American Express on Friday reported fourth-quarter results that beat analyst expectations, sending the stock higher, as card fee revenues grew more than expected.
The shares rose 2.4% in premarket trading.
Here’s how the payments company’s results compared with what Wall Street analysts expected:
- Earnings: $2.03 per share vs $2.01 per share forecast by Refinitiv
- Revenue: $11.365 billion vs $11.36 billion expected
- Net card fees: $1.08 billion vs StreetAccount estimate of $1.05 billion
American Express said its stronger-than-forecast profit was driven in large part by a “well-balanced mix” in fee, spending and lending revenues.
“These results demonstrate the success of our strategy to generate sustainable, profitable growth across the enterprise over the long term,” CEO Stephen Squeri said in a statement. He noted that American Express added 11.5 million new proprietary cards in 2019, with nearly 70% of new card members opting for the company’s fee-based products. This helped to drive card fee revenue growth of 17 percent, he said.

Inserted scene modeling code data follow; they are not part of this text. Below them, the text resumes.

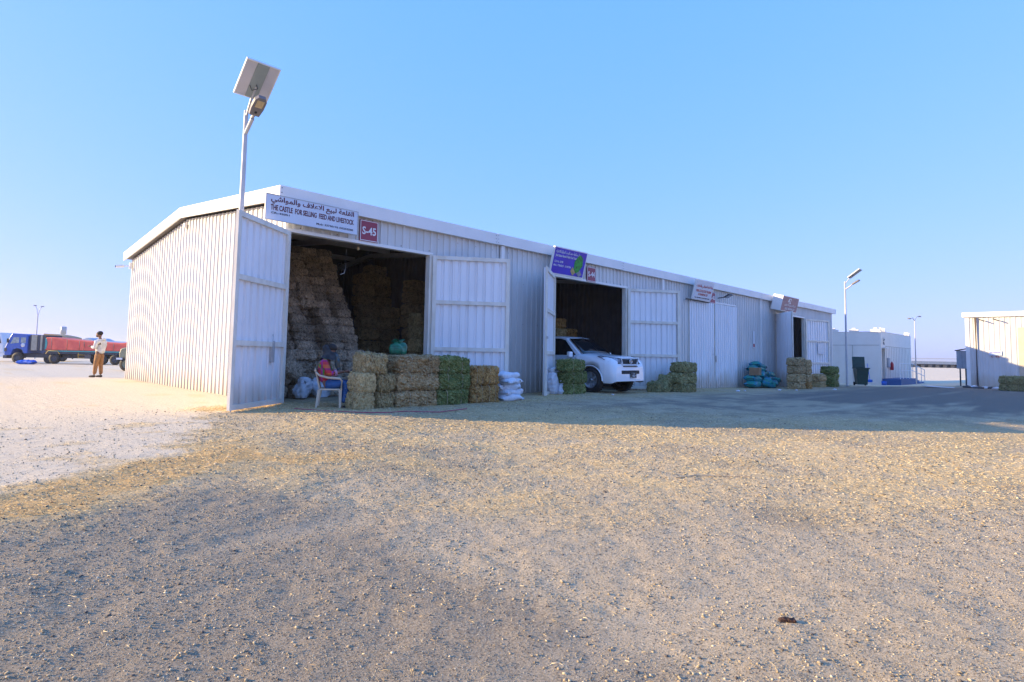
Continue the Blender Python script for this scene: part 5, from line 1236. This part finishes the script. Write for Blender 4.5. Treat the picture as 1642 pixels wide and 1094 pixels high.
# green bin
bn = thing('wheeled_bin', 'dark green wheeled bin with its lid flung open by the cabin', 'bin', (32.2, -2.0, -.15), R(-62))
mb = MB(); mb.add([(-.24, -.26, .06), (.24, -.26, .06), (.24, .26, .06), (-.24, .26, .06), (-.30, -.34, .95), (.30, -.34, .95), (.30, .36, .95), (-.30, .36, .95)], [(0, 1, 2, 3), (0, 1, 5, 4), (1, 2, 6, 5), (2, 3, 7, 6), (3, 0, 4, 7)]); b_ = mb.build('bin_body', M['bin'], bn)
sm = b_.modifiers.new('t', 'SOLIDIFY'); sm.thickness = .02
mb = MB(); mb.lh((-.34, -.40, .93), (-.29, .40, .99)); mb.lh((.29, -.40, .93), (.34, .40, .99)); mb.lh((-.289, -.40, .93), (.289, -.34, .99)); mb.lh((-.289, .36, .93), (.289, .42, .99)); mb.build('rim', M['bin'], bn)
mb = MB(); mb.box(None, (.62, .05, .62), M4=Matrix.Translation((0, .44, 1.29)) @ Matrix.Rotation(R(-6), 4, 'X')); mb.build('lid', M['bin'], bn, bevel=.02)
for sx in (-1, 1): MB().lathe([(0, -.03), (.10, -.03), (.10, .03), (0, .03)], 'X', 14, c=(sx * .27, .28, .10)).build('wheel', M['black'], bn)
o = thing('broom', 'blue broom leaning on the cabin wall beside the bin', 'broom', (38.45, -1.0, -.29)); MB().tube([(0, 0, .30), (.5, .25, 1.35)], .016, 6).build('handle', M['tarpblue'], o); MB().lh((-.12, -.12, .16), (.12, .12, .34)).build('head', M['tarpblue'], o, bevel=.03)
o = MB().lathe([(0, 0), (.13, 0), (.15, .26), (.14, .26), (.12, .03)], 'Z', 14).build('bucket', M['tarpblue'], None, loc=(38.5, -1.75, -.29)); tag(o, 'blue bucket on the ground under the broom', 'bucket')
# ------------------------------------------------------------ far things on the right
for (x, y, hh, lb) in ((39.9, -3.2, 3.9, 'slim pole lamp just right of the cabin steps'),):
    o = thing('pole_lamp', lb, 'street lamp', (x, y, -.2)); MB().tube([(0, 0, 0), (0, 0, hh + .2)], [.035, .025], 8).build('pole', M['pan'], o)
    MB().tube([(-.9, .1, hh + .2), (-.4, .03, hh + .3), (0, 0, hh + .15), (.4, -.03, hh + .4), (.9, -.1, hh + .5)], .025, 6).build('arms', M['pan'], o)
    for sx in (-1, 1): mb = MB(); mb.box((sx * 1.0, -sx * .1, hh + .35 + .12 * sx), (.36, .12, .06)); mb.build('lamp_head', M['luminaire'], o)
# elevated road with barrier, tower, dune
def along(px_dir, d):   # ground point d metres out in a world direction
    return (CAM.x + px_dir[0] * d, CAM.y + px_dir[1] * d)
far_dir = (.954, .30); fn = (.30, -.954)
c = along(far_dir, 205)
o = thing('elevated_road', 'long low bridge with a barrier crossing the far desert', 'bridge', (c[0], c[1], 0), math.atan2(fn[1], fn[0]))
MB().lh((-90, -4, .95), (140, 4, 1.75)).build('deck', mat('haze_tinted_concrete', (.12, .17, .28), (.10, .14, .24), .5, .8), o)  # deck colour has the blue of distance haze painted in
for k in range(-50, 80): link('pier', BM_P := (bpy.data.meshes.get('pier') or (lambda m: (m.materials.append(M['trucknavy']), m)[1])(MB().lh((-.38, -3.5, -.5), (.38, 3.5, .95)).build('pier_tmp', M['trucknavy']).data)), o, (k * 1.7, 0, 0))
for t_ in [q_ for q_ in COL.objects if q_.name.startswith('pier_tmp')]: bpy.data.objects.remove(t_)
MB().tube([(-90, 3.9, 2.6), (140, 3.9, 2.6)], .08, 4).build('barrier_rail', M['galv'], o)
c = along((.951, .308), 600)
o = thing('water_tower', 'thin pale tower standing far off beyond the bridge', 'tower', (c[0], c[1], 0)); mw_ = mat('far_white', (.75, .75, .78), None, .5, .8)
MB().lathe([(1.6, 0), (1.4, 14), (2.2, 15.5), (2.2, 18), (1.0, 19.5), (.3, 24)], 'Z', 16).build('shaft', mw_, o)
# ------------------------------------------------------------ the lorry yard on the left
CR, CF = Vector((.713, -.701, 0)), Vector((.713, .701, 0))
def at_zc(px, zc, z):   # world point for a position across the yard (metres right of the view axis)
    p = Vector((CAM.x, CAM.y, 0)) + Vector((.698, .7126, 0)) * zc / .9977 + CR * ((px - 797) / 929 * zc); p.z = z; return p
YZ = -.48
ang = math.atan2(CR.y, CR.x)
def wheel(par, x, y, r, wdt=.3, m=M['black'], rim=M['trucknavy'], z=None):
    wl = thing('wheel', None, None, (x, y, r if z is None else z)); wl.parent = par
    MB().lathe([(r * .55, -wdt / 2), (r * .9, -wdt / 2), (r, -wdt * .3), (r, wdt * .3), (r * .9, wdt / 2), (r * .55, wdt / 2)], 'Y', 24).build('tyre', m, wl)
    MB().lathe([(0, -wdt * .3), (r * .2, -wdt * .34), (r * .35, -wdt * .2), (r * .5, -wdt * .42), (r * .58, -wdt * .45), (r * .58, wdt * .4)], 'Y', 20).build('rim', rim, wl); return wl
base = at_zc(8, 56, YZ)
tk = thing('lorry', 'blue cab lorry parked side on with a long trailer under red tarpaulin', 'lorry', base, ang)
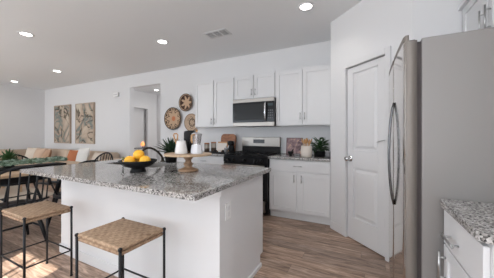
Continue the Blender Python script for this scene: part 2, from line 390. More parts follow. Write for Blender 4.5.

The company’s adjusted annual profit came in at $8.30 per share, representing a 12% jump from the previous year. American Express expects 2020 profits to range between $8.85 per share and $9.25 per share. Analysts polled by Refinitiv expected earnings guidance ranging between $8.49 per share and $9.67 per share. The company also sees revenues growing by 8% to 10%.
American Express shares have surged more than 31% over the past 12 months, beating the S&P 500 and Dow Jones Industrial Average in that time.
That strong performance coincides with data showing consumer strength over the past year despite geopolitical tensions and worries about an economic slowdown. The latest data from the University of Michigan showed consumer sentiment remained near its highest level in years.
The stock also got a boost this year after China’s central bank accepted an application from an American Express unit to do business in the world’s second-largest economy.
American Express said its stronger-than-forecast profit was driven in large part by a "well-balanced mix" in fee, spending and lending revenues.